Seis horas da manhã. Desperto, e como ainda tenho algum tempo, decido ligar a TV para ver as últimas notícias: entre balas perdidas, assaltos, guerras e atentados, enchentes na Africa, trechos de filmes antigos e clipes musicais, passo por um canal religioso, onde um pastor pede a doação de cem mil pessoas - trezentos reais de cada uma - para que ele leve seus comprovantes de recibo, juntamente com as cartas de pedidos de seus fiéis ( após o depósito em uma das contas correntes cujos números aparecem na tela) até o Monte das Oliveiras. Assim, prega o pastor, eles terão seus pedidos atendidos.

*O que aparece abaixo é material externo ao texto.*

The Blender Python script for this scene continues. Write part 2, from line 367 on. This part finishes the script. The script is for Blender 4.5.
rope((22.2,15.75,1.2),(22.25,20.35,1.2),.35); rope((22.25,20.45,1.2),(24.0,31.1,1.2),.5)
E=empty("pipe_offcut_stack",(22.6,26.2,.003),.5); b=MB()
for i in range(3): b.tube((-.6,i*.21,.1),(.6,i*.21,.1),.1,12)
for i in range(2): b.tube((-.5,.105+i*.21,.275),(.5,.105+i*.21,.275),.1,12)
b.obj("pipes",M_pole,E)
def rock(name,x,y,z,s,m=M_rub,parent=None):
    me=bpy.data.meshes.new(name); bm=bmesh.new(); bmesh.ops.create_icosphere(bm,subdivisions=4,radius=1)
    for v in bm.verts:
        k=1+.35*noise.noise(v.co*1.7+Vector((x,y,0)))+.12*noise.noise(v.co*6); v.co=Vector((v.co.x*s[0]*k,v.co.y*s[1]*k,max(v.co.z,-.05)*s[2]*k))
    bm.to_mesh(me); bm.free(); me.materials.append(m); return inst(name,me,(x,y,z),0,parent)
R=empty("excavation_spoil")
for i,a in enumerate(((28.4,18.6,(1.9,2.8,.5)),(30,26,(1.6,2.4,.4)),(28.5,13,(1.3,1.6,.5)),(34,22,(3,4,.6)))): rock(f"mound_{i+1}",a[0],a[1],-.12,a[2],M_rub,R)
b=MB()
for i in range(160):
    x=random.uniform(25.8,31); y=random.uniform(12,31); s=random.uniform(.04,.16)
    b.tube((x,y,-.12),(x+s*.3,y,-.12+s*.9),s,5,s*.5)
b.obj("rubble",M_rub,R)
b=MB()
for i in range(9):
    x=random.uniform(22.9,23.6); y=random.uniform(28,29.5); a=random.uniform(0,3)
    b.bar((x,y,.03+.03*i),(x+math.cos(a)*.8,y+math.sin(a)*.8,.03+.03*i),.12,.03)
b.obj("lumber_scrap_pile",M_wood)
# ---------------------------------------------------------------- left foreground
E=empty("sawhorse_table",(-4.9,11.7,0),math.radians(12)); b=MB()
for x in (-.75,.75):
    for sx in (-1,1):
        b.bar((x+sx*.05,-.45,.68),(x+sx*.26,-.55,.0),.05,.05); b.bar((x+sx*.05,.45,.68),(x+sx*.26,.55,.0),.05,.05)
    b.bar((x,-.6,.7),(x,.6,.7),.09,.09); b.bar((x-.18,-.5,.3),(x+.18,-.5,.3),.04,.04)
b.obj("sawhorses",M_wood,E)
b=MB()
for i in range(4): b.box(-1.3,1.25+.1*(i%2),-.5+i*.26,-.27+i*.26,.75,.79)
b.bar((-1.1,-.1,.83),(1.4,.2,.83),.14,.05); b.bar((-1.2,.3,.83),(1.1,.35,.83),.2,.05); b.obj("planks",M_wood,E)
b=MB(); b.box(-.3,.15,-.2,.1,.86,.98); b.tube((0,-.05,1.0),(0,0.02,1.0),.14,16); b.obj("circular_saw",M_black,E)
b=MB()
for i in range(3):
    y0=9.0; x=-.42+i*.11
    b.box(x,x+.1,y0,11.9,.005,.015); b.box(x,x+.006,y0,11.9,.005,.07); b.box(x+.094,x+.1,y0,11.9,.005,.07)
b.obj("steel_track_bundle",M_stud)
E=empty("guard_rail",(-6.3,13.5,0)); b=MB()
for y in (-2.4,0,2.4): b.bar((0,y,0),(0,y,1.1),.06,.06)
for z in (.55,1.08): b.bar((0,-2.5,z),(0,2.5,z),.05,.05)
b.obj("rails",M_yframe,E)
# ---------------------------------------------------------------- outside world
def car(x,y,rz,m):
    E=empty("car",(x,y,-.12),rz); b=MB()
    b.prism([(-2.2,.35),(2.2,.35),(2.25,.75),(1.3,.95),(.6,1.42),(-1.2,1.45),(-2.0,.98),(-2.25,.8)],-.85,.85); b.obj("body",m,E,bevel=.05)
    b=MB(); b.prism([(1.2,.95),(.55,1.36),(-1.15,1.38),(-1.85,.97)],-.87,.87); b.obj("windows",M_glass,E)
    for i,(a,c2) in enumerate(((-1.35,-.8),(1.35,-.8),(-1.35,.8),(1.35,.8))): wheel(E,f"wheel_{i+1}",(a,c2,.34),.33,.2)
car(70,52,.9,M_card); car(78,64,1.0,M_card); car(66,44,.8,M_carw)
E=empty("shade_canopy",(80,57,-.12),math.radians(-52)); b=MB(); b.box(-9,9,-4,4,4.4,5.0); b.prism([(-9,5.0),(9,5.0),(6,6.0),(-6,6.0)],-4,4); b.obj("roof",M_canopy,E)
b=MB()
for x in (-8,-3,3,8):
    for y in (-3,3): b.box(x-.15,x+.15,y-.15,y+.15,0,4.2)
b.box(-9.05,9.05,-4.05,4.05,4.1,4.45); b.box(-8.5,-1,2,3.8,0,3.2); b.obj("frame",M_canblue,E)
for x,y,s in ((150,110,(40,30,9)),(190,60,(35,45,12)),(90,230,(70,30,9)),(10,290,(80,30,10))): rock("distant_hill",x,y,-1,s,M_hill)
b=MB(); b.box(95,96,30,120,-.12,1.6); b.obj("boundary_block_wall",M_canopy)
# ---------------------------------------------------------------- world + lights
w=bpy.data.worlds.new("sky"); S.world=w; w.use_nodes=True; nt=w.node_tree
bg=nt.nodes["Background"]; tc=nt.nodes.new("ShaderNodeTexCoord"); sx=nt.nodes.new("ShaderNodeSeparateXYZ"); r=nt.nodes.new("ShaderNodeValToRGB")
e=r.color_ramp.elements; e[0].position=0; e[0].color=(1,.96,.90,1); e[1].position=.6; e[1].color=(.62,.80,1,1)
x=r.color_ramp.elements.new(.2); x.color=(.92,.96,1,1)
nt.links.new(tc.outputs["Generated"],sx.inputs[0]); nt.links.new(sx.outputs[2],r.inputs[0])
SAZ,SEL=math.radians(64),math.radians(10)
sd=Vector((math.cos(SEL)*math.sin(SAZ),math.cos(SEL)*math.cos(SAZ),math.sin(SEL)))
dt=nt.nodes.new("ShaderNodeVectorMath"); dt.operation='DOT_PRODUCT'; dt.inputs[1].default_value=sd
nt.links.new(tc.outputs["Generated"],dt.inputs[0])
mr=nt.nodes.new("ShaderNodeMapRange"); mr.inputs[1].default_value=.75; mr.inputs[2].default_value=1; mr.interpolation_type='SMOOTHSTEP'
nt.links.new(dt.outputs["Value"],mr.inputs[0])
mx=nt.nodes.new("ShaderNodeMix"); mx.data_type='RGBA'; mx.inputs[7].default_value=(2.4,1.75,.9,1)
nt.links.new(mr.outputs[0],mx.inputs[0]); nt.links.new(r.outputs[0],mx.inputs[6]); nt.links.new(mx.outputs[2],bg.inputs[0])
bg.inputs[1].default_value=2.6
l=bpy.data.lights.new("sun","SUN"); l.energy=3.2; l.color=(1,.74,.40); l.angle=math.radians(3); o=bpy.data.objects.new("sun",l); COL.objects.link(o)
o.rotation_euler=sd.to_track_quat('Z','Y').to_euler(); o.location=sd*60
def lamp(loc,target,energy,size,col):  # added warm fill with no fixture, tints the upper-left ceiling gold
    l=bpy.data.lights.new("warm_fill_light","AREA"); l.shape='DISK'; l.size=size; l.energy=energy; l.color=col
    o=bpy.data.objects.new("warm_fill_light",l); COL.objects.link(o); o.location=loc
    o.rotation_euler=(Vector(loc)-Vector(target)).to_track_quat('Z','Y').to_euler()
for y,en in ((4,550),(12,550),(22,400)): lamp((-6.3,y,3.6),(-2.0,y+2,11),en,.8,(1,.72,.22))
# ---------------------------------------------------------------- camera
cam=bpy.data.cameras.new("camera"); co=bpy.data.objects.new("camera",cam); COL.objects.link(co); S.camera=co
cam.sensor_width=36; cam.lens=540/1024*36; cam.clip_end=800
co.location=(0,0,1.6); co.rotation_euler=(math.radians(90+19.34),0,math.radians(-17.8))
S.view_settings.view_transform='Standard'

O pastor tem absoluta certeza de que, até o final deste mês, terá conseguido arrecadar a quantia desejada. "Quem tem fé, verá," diz ele. E ainda admoesta seus seguidores a não fazerem contas: apenas colocarem o dinheiro em uma das contas correntes, porque quem tem fé verdadeira, não hesita jamais.

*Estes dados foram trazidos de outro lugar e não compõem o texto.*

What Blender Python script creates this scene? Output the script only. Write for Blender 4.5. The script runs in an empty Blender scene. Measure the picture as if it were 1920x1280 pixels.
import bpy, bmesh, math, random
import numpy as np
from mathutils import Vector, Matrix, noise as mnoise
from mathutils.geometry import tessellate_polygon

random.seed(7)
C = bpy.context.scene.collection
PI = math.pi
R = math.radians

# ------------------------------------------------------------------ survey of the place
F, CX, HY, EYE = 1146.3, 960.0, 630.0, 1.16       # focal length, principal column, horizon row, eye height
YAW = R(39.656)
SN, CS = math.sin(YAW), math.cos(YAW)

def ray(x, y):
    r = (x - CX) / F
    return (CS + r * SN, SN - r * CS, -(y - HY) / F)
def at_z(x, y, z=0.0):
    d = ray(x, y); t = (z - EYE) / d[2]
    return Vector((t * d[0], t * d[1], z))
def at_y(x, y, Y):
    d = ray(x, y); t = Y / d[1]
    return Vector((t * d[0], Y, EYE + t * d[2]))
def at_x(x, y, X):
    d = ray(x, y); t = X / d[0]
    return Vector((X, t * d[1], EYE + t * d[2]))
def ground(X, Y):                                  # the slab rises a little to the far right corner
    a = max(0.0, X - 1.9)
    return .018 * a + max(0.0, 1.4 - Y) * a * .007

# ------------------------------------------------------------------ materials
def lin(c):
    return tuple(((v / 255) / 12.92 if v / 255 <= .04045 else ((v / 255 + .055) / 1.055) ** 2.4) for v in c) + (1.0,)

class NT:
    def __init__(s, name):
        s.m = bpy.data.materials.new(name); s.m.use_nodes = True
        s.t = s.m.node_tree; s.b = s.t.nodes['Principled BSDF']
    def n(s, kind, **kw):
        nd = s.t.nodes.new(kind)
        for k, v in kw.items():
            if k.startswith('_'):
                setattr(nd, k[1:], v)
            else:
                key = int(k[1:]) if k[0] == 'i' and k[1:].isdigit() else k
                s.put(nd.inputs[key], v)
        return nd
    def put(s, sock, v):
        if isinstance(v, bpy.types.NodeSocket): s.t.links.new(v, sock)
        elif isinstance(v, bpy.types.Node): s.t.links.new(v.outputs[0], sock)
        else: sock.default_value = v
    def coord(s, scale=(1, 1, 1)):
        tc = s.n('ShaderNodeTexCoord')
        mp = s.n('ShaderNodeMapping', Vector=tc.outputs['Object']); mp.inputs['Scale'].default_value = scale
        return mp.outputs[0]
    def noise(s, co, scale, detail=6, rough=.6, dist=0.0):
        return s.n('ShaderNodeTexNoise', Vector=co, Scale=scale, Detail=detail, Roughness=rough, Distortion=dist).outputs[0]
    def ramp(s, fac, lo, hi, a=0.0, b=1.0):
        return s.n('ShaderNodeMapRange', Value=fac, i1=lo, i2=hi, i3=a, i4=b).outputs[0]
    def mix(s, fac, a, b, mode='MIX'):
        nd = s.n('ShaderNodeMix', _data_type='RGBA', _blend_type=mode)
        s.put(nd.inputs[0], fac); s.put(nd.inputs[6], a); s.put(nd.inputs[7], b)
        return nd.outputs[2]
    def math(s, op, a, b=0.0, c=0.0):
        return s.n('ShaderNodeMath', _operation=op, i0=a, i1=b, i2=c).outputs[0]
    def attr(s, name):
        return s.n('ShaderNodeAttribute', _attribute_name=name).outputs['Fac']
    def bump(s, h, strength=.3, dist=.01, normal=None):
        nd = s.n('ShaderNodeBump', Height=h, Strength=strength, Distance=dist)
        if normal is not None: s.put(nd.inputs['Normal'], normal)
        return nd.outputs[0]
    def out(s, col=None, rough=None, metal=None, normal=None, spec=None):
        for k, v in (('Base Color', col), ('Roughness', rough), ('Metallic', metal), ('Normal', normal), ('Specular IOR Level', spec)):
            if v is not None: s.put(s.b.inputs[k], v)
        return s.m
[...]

Fiquei pensando no número de pessoas necessitadas e desesperadas que tirarão estes trezentos reais do seu já parco orçamento familiar para depositar na conta deste senhor. Ao mesmo tempo, tento lembrar-me de que ele não está obrigando ninguém a fazê-lo; apenas pediu, e pedir não é crime.
Também penso nas milhares de pessoas doentes que estão precisando de doações como estas para que possam salvar suas vidas, e que morrem a espera de socorro. A estas, poucos doam. Também, a culpa é delas, que não prometem nada aos doadores! Não garantem que, se suas vidas forem salvas, os doadores terão seus desejos egoístas atendidos.
Mas também me lembro que entre os doadores, poderá haver milhares destas pessoas doentes, que acham que doando dinheiro à igreja, alcançarão a cura.
A vida é discrepante.
Penso também neste pastor, que à noite, deita a cabeça em seu travesseiro macio - após o sermão na igreja - e sonha com sua viagem ao Monte das Oliveiras.